DATASET EXCERPT —
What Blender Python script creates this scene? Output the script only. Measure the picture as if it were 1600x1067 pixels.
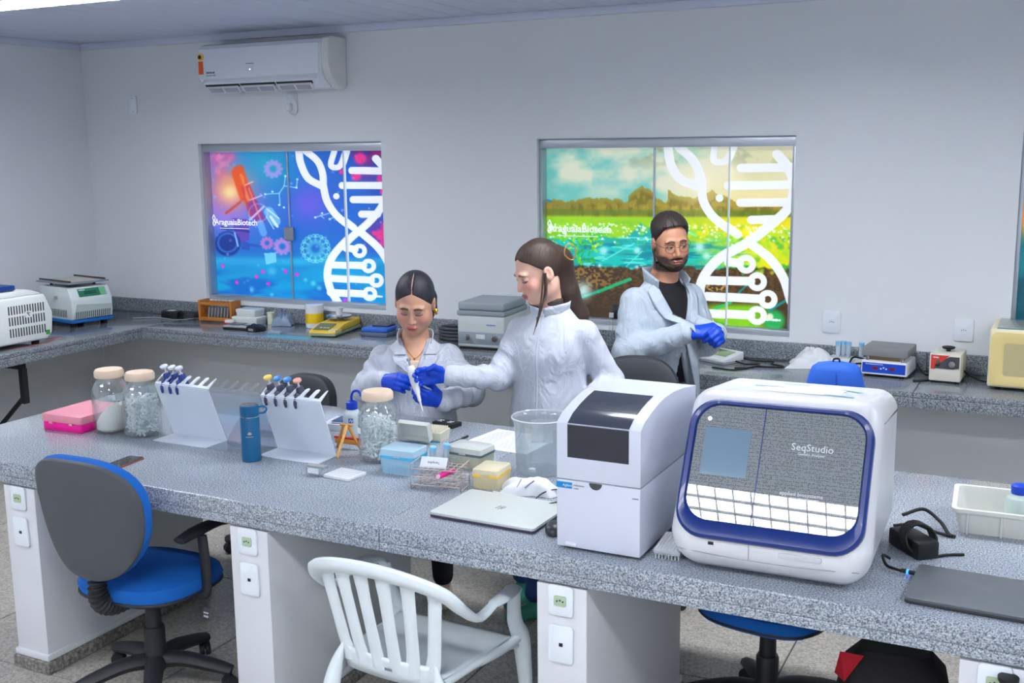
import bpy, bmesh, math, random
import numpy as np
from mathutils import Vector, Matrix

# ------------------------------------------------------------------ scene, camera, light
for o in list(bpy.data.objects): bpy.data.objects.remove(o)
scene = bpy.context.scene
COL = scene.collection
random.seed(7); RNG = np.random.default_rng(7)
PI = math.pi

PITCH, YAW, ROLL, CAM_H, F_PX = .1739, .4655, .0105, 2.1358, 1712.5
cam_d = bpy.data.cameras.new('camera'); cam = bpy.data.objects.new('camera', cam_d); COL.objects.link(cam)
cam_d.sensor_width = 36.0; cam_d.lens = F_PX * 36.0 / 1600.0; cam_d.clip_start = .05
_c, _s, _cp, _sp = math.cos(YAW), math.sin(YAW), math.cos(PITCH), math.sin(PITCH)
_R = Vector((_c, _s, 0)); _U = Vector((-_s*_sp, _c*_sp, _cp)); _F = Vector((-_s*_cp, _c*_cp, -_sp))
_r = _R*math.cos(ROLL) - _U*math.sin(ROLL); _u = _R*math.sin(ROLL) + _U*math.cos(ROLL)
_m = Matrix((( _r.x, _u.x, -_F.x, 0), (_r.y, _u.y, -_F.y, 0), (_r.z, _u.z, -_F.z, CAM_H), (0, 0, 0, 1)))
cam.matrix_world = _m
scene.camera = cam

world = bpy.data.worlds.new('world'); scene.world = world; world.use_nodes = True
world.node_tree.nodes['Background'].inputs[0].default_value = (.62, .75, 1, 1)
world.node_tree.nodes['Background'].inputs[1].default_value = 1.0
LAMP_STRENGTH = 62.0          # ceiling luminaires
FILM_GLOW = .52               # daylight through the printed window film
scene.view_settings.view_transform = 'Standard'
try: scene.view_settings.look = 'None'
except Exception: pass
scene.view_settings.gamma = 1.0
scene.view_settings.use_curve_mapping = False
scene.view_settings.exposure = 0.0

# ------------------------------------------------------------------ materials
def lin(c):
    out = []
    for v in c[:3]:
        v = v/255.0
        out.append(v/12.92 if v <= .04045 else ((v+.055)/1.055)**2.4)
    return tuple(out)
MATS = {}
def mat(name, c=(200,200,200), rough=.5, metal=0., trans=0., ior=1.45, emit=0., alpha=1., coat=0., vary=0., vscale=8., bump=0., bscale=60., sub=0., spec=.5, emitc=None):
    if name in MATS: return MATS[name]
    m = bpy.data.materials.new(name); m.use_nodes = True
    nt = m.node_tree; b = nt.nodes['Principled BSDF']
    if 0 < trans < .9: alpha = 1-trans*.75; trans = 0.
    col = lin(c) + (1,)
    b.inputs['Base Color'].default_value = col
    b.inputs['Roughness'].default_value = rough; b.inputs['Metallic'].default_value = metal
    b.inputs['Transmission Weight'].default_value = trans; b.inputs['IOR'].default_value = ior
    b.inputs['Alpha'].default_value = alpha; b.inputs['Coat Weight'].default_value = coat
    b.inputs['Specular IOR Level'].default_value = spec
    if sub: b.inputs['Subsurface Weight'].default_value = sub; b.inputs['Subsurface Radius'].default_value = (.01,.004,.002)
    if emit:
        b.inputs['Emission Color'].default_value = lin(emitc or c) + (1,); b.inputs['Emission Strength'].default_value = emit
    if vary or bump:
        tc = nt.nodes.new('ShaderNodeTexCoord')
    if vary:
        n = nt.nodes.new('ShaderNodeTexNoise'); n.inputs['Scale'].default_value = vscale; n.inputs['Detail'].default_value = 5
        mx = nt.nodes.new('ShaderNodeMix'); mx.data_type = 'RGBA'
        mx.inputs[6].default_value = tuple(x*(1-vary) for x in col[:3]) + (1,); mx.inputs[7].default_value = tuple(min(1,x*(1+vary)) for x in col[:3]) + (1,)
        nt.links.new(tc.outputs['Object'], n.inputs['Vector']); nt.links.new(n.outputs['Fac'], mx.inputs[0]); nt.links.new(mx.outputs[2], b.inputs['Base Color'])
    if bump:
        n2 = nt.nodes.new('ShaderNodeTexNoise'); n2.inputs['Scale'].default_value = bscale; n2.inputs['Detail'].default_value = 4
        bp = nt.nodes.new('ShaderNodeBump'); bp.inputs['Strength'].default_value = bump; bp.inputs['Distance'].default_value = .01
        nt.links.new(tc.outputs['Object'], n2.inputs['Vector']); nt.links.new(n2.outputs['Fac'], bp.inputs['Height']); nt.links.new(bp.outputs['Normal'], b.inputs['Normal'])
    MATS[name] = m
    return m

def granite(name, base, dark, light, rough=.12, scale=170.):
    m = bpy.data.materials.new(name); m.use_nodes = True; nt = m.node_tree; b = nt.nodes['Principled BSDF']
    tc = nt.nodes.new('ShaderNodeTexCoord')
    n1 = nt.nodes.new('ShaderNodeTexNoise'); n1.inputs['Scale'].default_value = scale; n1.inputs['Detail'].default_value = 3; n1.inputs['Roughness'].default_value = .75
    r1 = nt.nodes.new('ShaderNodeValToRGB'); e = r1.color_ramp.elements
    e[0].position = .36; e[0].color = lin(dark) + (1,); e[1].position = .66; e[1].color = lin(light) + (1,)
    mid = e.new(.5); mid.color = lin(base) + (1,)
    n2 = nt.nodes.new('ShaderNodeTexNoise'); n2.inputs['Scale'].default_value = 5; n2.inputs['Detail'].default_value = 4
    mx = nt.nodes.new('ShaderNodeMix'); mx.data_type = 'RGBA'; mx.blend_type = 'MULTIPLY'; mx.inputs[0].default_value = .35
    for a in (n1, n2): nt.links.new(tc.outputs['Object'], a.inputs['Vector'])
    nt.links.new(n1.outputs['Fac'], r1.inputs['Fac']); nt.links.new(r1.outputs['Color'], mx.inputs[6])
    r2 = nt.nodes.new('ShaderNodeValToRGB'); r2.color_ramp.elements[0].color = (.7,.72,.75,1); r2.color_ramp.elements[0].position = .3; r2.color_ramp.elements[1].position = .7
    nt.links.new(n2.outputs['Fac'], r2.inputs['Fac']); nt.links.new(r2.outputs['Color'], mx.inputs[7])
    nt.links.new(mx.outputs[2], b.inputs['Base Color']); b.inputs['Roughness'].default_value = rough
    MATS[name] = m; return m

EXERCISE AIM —
Leave out the pictures. Transcribe only the lines above, from the first through the one that contains "PI = math.pi".

EXERCISE OUTPUT —
What Blender Python script creates this scene? Output the script only. Measure the picture as if it were 1600x1067 pixels.
import bpy, bmesh, math, random
import numpy as np
from mathutils import Vector, Matrix

# ------------------------------------------------------------------ scene, camera, light
for o in list(bpy.data.objects): bpy.data.objects.remove(o)
scene = bpy.context.scene
COL = scene.collection
random.seed(7); RNG = np.random.default_rng(7)
PI = math.pi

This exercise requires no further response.